Although the Blanche novels were out of print for a while, Neely is among 28 authors whose backlists have found a new home with publisher Brash Books, which was launched in fall 2014 by veteran crime novelists and longtime friends Joel Goldman and Lee Goldberg.

The Raven Award recognizes outstanding achievement in the mystery field outside the realm of creative writing. This is an award that is close to my heart as I was honored with it in 2013.

Taking the 2020 Raven Award will be Left Coast Crime, an annual mystery convention sponsored by mystery fans, both readers and authors. It was first held in San Francisco in 1991. It is an all-volunteer organization that raises money each year to support a local literacy organization with funds collected through silent and live auctions, and the annual Quilt Raffle. The Left Coast Crime Permanent Committee is Bill and Toby Gottfried, Noemi Levine, Janet Rudolph, Lucinda Surber, and Stan Ulrich.

The next Left Coast Crime will be March 12 to 15, 2020, in San Diego.

Kelley Ragland, associate publisher and editorial director of Minotaur Books, will be honored with the Ellery Queen Award, established in 1983 to honor “outstanding writing teams and outstanding people in the mystery-publishing industry.”

According to MWA’s release, Ragland was fresh out of college and newly relocated to NYC when she started as an editorial assistant at St. Martin’s Press in 1993, became an editor in 1998, and took part in the creation of the St.

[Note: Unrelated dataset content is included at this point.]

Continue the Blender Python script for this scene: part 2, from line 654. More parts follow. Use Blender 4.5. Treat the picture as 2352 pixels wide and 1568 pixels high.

Martin’s Publishing Group’s crime and suspense imprint, Minotaur Books, in 1999. She became Editorial Director of Minotaur in 2009 and Vice President and Associate Publisher in 2015. During her 26 years at St. Martin’s, she has worked with such authors as Jeffrey Archer, Kelley Armstrong, Linda Barnes, Steve Berry, Allison Brennan, Chelsea Cain, Andrew Gross, Charlaine Harris, Louise Penny, Dana Stabenow, Olen Steinhauer, and many others.

Previous Grand Masters include Martin Cruz Smith, William Link, Peter Lovesey, Walter Mosley, Lois Duncan, James Ellroy, Robert Crais, Ken Follett, Martha Grimes, Sara Paretsky, James Lee Burke, Sue Grafton, Stephen King, Mary Higgins Clark, Lawrence Block, P.D. James, Ellery Queen, Daphne du Maurier, Alfred Hitchcock, Graham Greene, and Agatha Christie, to name a few.

Previous Raven winners include Marilyn Stasio, Raven Bookstore in Lawrence, Kansas, Dru Ann Love, Sisters in Crime, Margaret Kinsman, Kathryn Kennison, Jon and Ruth Jordan, Aunt Agatha’s Bookstore in Ann Arbor, Michigan, Oline Cogdill, Molly Weston, The Mysterious Galaxy in San Diego, Centuries & Sleuths Bookstore in Chicago, Once Upon a Crime Bookstore in Minneapolis, Mystery Lovers Bookstore in Oakmont, PA, Kate’s Mystery Books in Cambridge, MA, and The Poe House in Baltimore, MD.
Previous Ellery Queen Award winners include Linda Landrigan, Robert Pépin, Neil Nyren, Janet Rudolph, Charles Ardai, Joe Meyers, Barbara Peters and Robert Rosenwald, Brian Skupin and Kate Stine, Carolyn Marino, Ed Gorman, Janet Hutchings, Cathleen Jordan, Douglas G. Greene, Susanne Kirk, Sara Ann Freed, Hiroshi Hayakawa, Jacques Barzun, Martin Greenburg, Otto Penzler, Richard Levinson, William Link, Ruth Cavin, and Emma Lathen.